İşte Hz. Pir Efendimiz, zuhuru ile Kutup Yıldızı gibi, cehalet karanlığındakilere tevhid-i hakikinin telkin ve irşad aydınlığıyla yol göstermektedir. Bunu beyanla Fehmi Efendi “Biz de cihanın kutbu olan Pir Seyyit Muhammed Nur Hazretlerinin telkin ve irşadının himmetine, yani yardımına mazhar olduk. Onun şahsında zahir olan ilim ve irfaniyet deryasından gönül kadehimizi doldurduk, Hakk’a vuslat zevki ile mest ve sarhoş olduk.” diyor.

Ehl-i aklın cennetini Talibi etme harab
Bu nidayı guş edenler su-i zan etti bizi

Hz. Peygamber, ilm-i tevhid-i hakikiyi her sahabeye açmadı, az sahabeye makamat-ı tevhidi telkin etti. Onun için sahabe içerisinde tevhid-i hakikiye mazhar olan seçkin sahabeler olduğu gibi, şeriat tevhidine dahil olan avam sahabeler de vardı. Avam sahabe, seçkin sahabeden çok fazla idi. Şeriatın tevhidi herkese, umuma telkin edilir ki, İslam dinine şeriat tevhidine iman edilmeden girilmez. Yani “Lailaheillallah Muhammeden Resulullah” imanıyla mümin olunmadan Müslüman olunmaz. Tevhid-i hakiki ise özeldir, herkese telkin ve tarif edilmez, ancak talep edene telkin edilir.
‘Ehl-i akıl’dan maksat, akl-ı meaddır, yani ahiret aklıdır. Her kim aklı meaddır, onun kulluğunun gayesi, nefsini cehennemden halas edip, nefsini amel cennetin nimetleri ile lezzetlendirmektir. Ehl-i tevhid-i hakikinin gayesi böyle olur mu? Olmaz.
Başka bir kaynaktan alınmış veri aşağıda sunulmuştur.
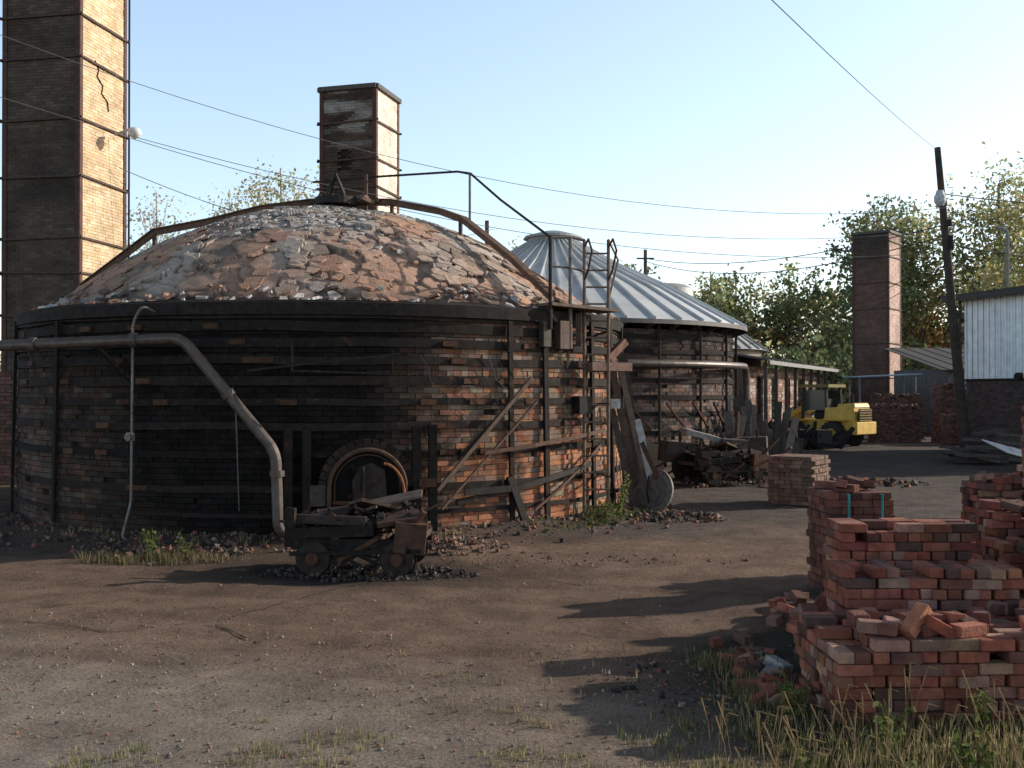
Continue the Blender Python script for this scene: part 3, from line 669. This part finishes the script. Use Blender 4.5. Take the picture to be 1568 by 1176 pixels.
s[1].box((2.65,6.87,.70),(BL,BW*.9,BH),(0,-.75,.5),(.46,.18,.10));s[1].box((2.8,6.87,.66),(BL,BW,BH),(.1,.5,.2),(.34,.09,.055));s[1].box((2.4,6.9,.65),(BL,BW,BH),(0,.05,-.2),(.27,.15,.11));fin(s)
fin(stack('brick_stack',2.55,8.0,6,2,10,-.03,False,miss=.25,messy=.014))
fin(stack('brick_stack',2.78,8.85,5,2,13,.0,False,miss=.1))
s=stack('brick_stack',3.36,11.0,3,3,14,.08,True,[(.17,.07,.052),(.22,.085,.058),(.13,.06,.048)],.008,.1)
for xx in (3.54,3.89):s[1].beam((xx,10.98,0),(xx,10.98,1.12),.025,.012,(.05,.28,.27));s[1].beam((xx,10.97,1.12),(xx-.05,11.7,1.12),.025,.008,(.05,.28,.27))
fin(s)
fin(stack('brick_stack',4.9,10.6,8,3,12,.05,True,miss=.5,messy=.025));fin(stack('brick_stack',4.45,9.3,8,3,10,-.05,True,miss=.5,messy=.025))
fin(stack('brick_stack',5.7,12.5,8,3,14,.05,True,miss=.5,messy=.025))
fin(stack('brick_stack',4.5,7.9,5,5,21,.05,True,miss=.5,messy=.02),0);fin(stack('brick_stack',6.6,12.4,6,5,26,.0,True,miss=.5,messy=.02),0);fin(stack('brick_stack',5.9,9.9,5,4,25,.0,True,miss=.5,messy=.02),0)  # tall stacks beyond the frame, added to cast shadows across the yard
mb=MB()
for i in range(150):
    x=U(2.3,5.0);y=U(7.7,10.4);z=gz(x,y)+.05+.3*R()*sm(2.1,3,x)
    mb.box((x,y,z),(BL*random.choice([1,.5,.7]),BW,BH),(U(-.6,.6),U(-.6,.6),U(0,3)),jit(random.choice(BC),.3))
for i in range(34):
    x=U(1.75,2.1);y=U(7.0,9.3);mb.box((x,y,gz(x,y)+.035),(BL*U(.3,1),BW*U(.6,1),BH),(U(-.4,.4),U(-.4,.4),U(0,3)),jit(random.choice(BC+[(.3,.28,.26)]),.3))
mb.obj('fallen_bricks',M_brick,bevel=.006)
s=stack('brick_pallet',5.0,20.45,4,4,12,-.62,False,[(.2,.12,.09),(.16,.105,.08),(.23,.14,.1)],.006);fin(s,.004)
for (x,y,a,b_,c) in ((15.8,45.5,9,4,20),(18.4,44.8,10,4,32),(18.0,43,8,4,16),(21.0,45.5,10,4,28),(16.6,47.6,10,3,26)):
    fin(stack('brick_stack',x,y,a,b_,c,U(-.1,.1),True,[(.16,.09,.075),(.12,.07,.06),(.2,.11,.09)],.01,.3),0)
e=empty('storage_building',(26,56,0));mb=MB()
mb.box((27.5,57,1.7),(11,6,3.4),(0,0,.1),(.14,.13,.13));mb.obj('walls',M_brick,e);mb=MB()
for i in range(28):mb.beam((22+i*.42,53,3.3+.02*(i%2)),(22+i*.42-.5,60,4.7+.02*(i%2)),.41,.04,jit((.07,.068,.07),.15))
mb.box((25.5,53.7,1.5),(1.2,.1,2.2),(0,0,.1),(.04,.04,.04));mb.obj('roof',M_wood,e)
e=empty('blue_canopy',(18.5,53,0));mb=MB();mb.beam((17.2,53,2.95),(20.5,53.5,3.1),2.0,.06,(.2,.3,.42))
for x in (17.4,20.2):
    for y in (52.3,53.9):mb.tube([(x,y,0),(x,y,2.95)],.05,(.2,.2,.2))
mb.obj('canopy',M_paint,e)
# ------------------------------------------------------------------ white corrugated building at right
wb=empty('white_metal_building',(18,38,0))
a=Vector((17.45,40.2,0));b_=Vector((20.2,30.5,0));d=(b_-a).normalized();n=Vector((d.y,-d.x,0))
if n.x>0:n=-n
Lw=(b_-a).length
mb=MB();nn=int(Lw/.1)
for i in range(nn):
    u=(i+.5)*Lw/nn;o=.03*math.cos(i*math.pi*.66)
    mb.frame(a+d*u+n*o+Vector((0,0,4.2)),d*(Lw/nn/2),n*.01,Vector((0,0,1.55)),jit((.84,.87,.89),.05))
mb.frame(a-n*5+Vector((0,0,3.0))-d*.02,n*5,d*.04,Vector((0,0,2.8)),(.5,.5,.5))
mb.obj('corrugated_wall',M_paint,wb)
mb=MB()
for j in range(27):
    for i in range(int(Lw/.27)):
        brick(mb,a+d*((i+.5+.5*(j%2))*.27)+n*(-.02)+Vector((0,0,(j+.5)*.1)),d,n,.26,.09,.1,jit((.085,.06,.055),.25))
mb.frame(a+d*Lw/2-n*.12+Vector((0,0,1.32)),d*Lw/2,n*.06,Vector((0,0,1.32)),(.06,.05,.045))
mb.frame(a+d*Lw/2-n*9+Vector((0,0,2.8)),d*Lw/2,n*.06,Vector((0,0,2.8)),(.3,.3,.3))
mb.obj('brick_base',M_brick,wb)
mb=MB()
mb.frame(a+d*(Lw/2-.3)-n*4.4+Vector((0,0,5.88)),d*(Lw/2+.5),n*4.9,Vector((0,0,.05)),(.06,.055,.05))
mb.beam(a-d*.7+n*.5+Vector((0,0,5.78)),b_+n*.5+Vector((0,0,5.78)),.06,.22,(.07,.065,.06))
mb.beam(a-d*.1+n*.15+Vector((0,0,0)),a-d*.1+n*.15+Vector((0,0,5.7)),.1,.1,(.07,.06,.06))
mb.beam(a-d*.5+n*.3+Vector((0,0,5.5)),a-d*.0+n*.1+Vector((0,0,4.9)),.1,.1,DRK)
mb.disc(a+d*2.9+n*.1+Vector((0,0,2.75)),n,.14,.2,DRK,16);mb.beam(a+n*.08+Vector((0,0,2.66)),b_+n*.08+Vector((0,0,2.66)),.05,.06,DRK)
mb.tube(arcpts([a+d*1.1-n*1+Vector((0,0,5.9)),a+d*1.1-n*1+Vector((0,0,8.3)),a+d*.8-n*.8+Vector((0,0,8.45))],.15),.07,(.25,.24,.23))
mb.obj('roof',M_wood,wb)
e=empty('timber_pile',(15.6,31,0));mb=MB()
for i in range(40):
    x,y=U(13.6,16.6),U(31,34);z=.1+R()*1.0*(1-abs(x-15.3)/2)
    mb.beam((x-U(.3,.8),y,z),(x+U(.3,.8),y+U(-.6,.6),z+U(-.15,.15)),U(.1,.25),.1,jit((.09,.075,.065),.35))
mb.obj('timber_pieces',M_wood,e)
e=empty('sheet_metal_scrap',(14.4,29.3,0));mb=MB();mb.box((14.2,29.3,.5),(1.6,1.2,.03),(.25,.25,.2),(.7,.7,.72));mb.box((14.6,28.9,.35),(1.5,.6,.03),(.3,.3,-.2),(.6,.6,.6));mb.rock((14.4,29.2,.18),.3,(.1,.09,.08));mb.obj('sheets',M_galv,e)
# ------------------------------------------------------------------ utility poles
e=empty('utility_pole',(16.2,38,0));mb=MB()
mb.tube([(16.25,37.4,0),(15.95,37.8,5),(15.5,38,11.1)],[.19,.16,.11],(.06,.045,.038),12);mb.obj('pole',M_bark,e);mb=MB()
mb.tube([(15.75,37.8,9.0),(15.55,37.5,9.35),(15.3,37.3,9.35)],.03,(.3,.3,.3));mb.lathe(15.3,37.3,[(.01,9.42),(.12,9.4),(.16,9.25),(.2,9.2),(.2,9.0),(.12,8.85),(.01,8.82)],(.5,.52,.53),16)
mb.box((15.85,37.7,7.6),(.12,.1,.5),(0,0,0),DRK);mb.box((15.8,37.7,8.3),(.1,.1,.25),(0,0,0),DRK)
for z in np.arange(1.5,10.5,.45):mb.box((15.98-.05*(z-5)+.12,37.75,z),(.2,.02,.02),(0,0,0),DRK)
mb.obj('lamp_and_fittings',M_steel,e)
e=empty('utility_pole',(9,72,0));mb=MB();mb.tube([(9.2,72,0),(9.2,72,12)],.12,(.1,.08,.07));mb.beam((8.6,72,11.4),(9.8,72,11.4),.1,.1,(.1,.08,.07));mb.obj('pole',M_bark,e)
e=empty('utility_pole',(-1.1,50,0));mb=MB();mb.tube([(-1.2,50,0),(-1.2,50,10.4)],.1,(.1,.08,.07));mb.obj('pole',M_bark,e)
mb=MB()
def wire(p,q,s,r=.014,n=26,c=(.05,.05,.05)):
    p=Vector(p);q=Vector(q);mb.tube([p.lerp(q,i/n)-Vector((0,0,4*s*(i/n)*(1-i/n))) for i in range(n+1)],r,c,4)
wc=(.16,.16,.16)
wire((-16,24,12.1),(15.9,37.9,8.9),2.1,.009,c=wc);wire((-16,24,10.4),(15.9,37.9,8.1),1.9,.009,c=wc);wire((-10.7,28.4,8.3),(-.9,50,10),1.2,.012,c=wc)
wire((15.5,38,11.0),(-0.8,5,6.1),.15,.009);wire((9.2,72,11.4),(15.8,38,8.3),.8,.02);wire((9.2,72,11.2),(15.8,38,7.9),1.1,.02);wire((15.8,38,7.6),(40,50,9.5),1,.02);wire((15.8,38,9.4),(40,46,12),1,.02)
wire((-10.7,28.4,9.2),(15.8,38,7.3),1.3,.01,c=wc);wire((15.9,38,7.2),(10,44,4.2),.3);wire((15.9,38,6.9),(12,52,4.2),.5)
mb.obj('overhead_wires',M_rub)
# ------------------------------------------------------------------ trees
def leafq(mb,p,s,col):
    a=Vector((random.gauss(0,1),random.gauss(0,1),random.gauss(0,1))).normalized();b=a.cross(Vector((R()-.5,R()-.5,R()-.5))).normalized()
    mb.add([p-a*s,p-b*s*.6,p+a*s,p+b*s*.6],[(0,1,2,3)],col)
def crown(mb,c,rx,rz,ncl,npc,ls,pal,cr=.22):
    c=Vector(c);cl=[]
    for i in range(ncl):
        d=Vector((random.gauss(0,1),random.gauss(0,1),random.gauss(0,1))).normalized()*(R()**.45)
        p=c+Vector((d.x*rx,d.y*rx,d.z*rz*(1-.1*d.z)));cl.append(p);cc=jit(random.choice(pal),.35);rr=U(.6,1.3)*cr*rx
        for k in range(int(npc*U(.5,1.3))):
            q=p+Vector((random.gauss(0,rr),random.gauss(0,rr),random.gauss(0,rr*.7)))
            leafq(mb,q,ls*U(.6,1.3),jit(cc,.3,.1))
    return cl
def tree(name,x,y,H,rx,pal,ncl=50,npc=45,ls=.22,trunk=.25,bark=(.22,.18,.15),low=.3,cr=.2):
    e=empty(name,(x,y,0));mb=MB();c=(x,y,H*(1+low)/2);cl=crown(mb,c,rx,H*(1-low)/2,ncl,npc,ls,pal,cr);mb.obj('foliage',M_leaf,e)
    mb=MB();tx=[Vector((x+.3*noise.noise(Vector((x,k*.7,1))),y,H*.92*k/7)) for k in range(8)]
    mb.tube(tx,[trunk*(1-.85*k/7) for k in range(8)],bark,8)
    for p in random.sample(cl,min(len(cl),40)):
        k=min(6,max(1,int((p.z-rx*.7)/(H*.92)*7)));s=tx[k];mid=s.lerp(p,.5)+Vector((0,0,-.08*(p-s).length))
        r=trunk*(1-.85*k/7)*.45;mb.tube([s,mid,p],[r,r*.6,.02],bark,5)
    mb.obj('trunk_and_limbs',M_bark,e)
GR=[(.22,.25,.12),(.27,.29,.14),(.34,.32,.15),(.18,.21,.11)];YL=[(.47,.42,.20),(.37,.38,.19),(.53,.44,.23),(.31,.33,.16)];PALE=[(.58,.52,.40),(.54,.54,.38),(.62,.52,.40)]  # far leaf colours lightened, distance haze painted in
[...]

Onların gayesi, bu alemde Hakk’a vasıl olup Hak’la ebediyen var olmaklıkla beka bulmaktır. İşte Fehmi Efendi Hazretleri “Akl-ı meadın, eğer ki tevhid-i hakikiye yakınlığı ve muhabbeti yoksa, onun halini bozma, tevhide çağırmakta ısrar etme.” diyor. Çünkü onun Allah’ın emrine uyması, yasaklarından kaçması, onun gayesi olan amel cennetine onu götürür ve o cehennemden uzak olur. O, bu haliyle Hak’tan perdelidir, fakat onun cehennemde olmasından iyidir. Eğer bir kimse zikr-i daim ve tevhid-i hakikiyi talep etmeden ona açılırsa, tevhid-i hakikiyi anlayamaz, anlamadığı gibi ehlullaha karşı kötü niyet, sui zan beslemesine sebep olabilir. İşte bunu beyanla “Ehl-i aklın, yani akl-ı meadın cennetini harap etme.” buyruluyor.
Pir Seyyit Muhammed Nur Hazretleri: “Sırr-ı ilahiyi ehil olmayana açıklamak pek fenadır, kötüdür ki, açan kimse sureti katiyette / kesinlikle cezaya müstahak olur. Şeriattaki sirkat cezası (el kesme) gibi cezalanır ve onun tevhidden eli kesilir.” diyor.
Allah, cümlemizi böyle cezalara muhatap olmaktan muhafaza etsin.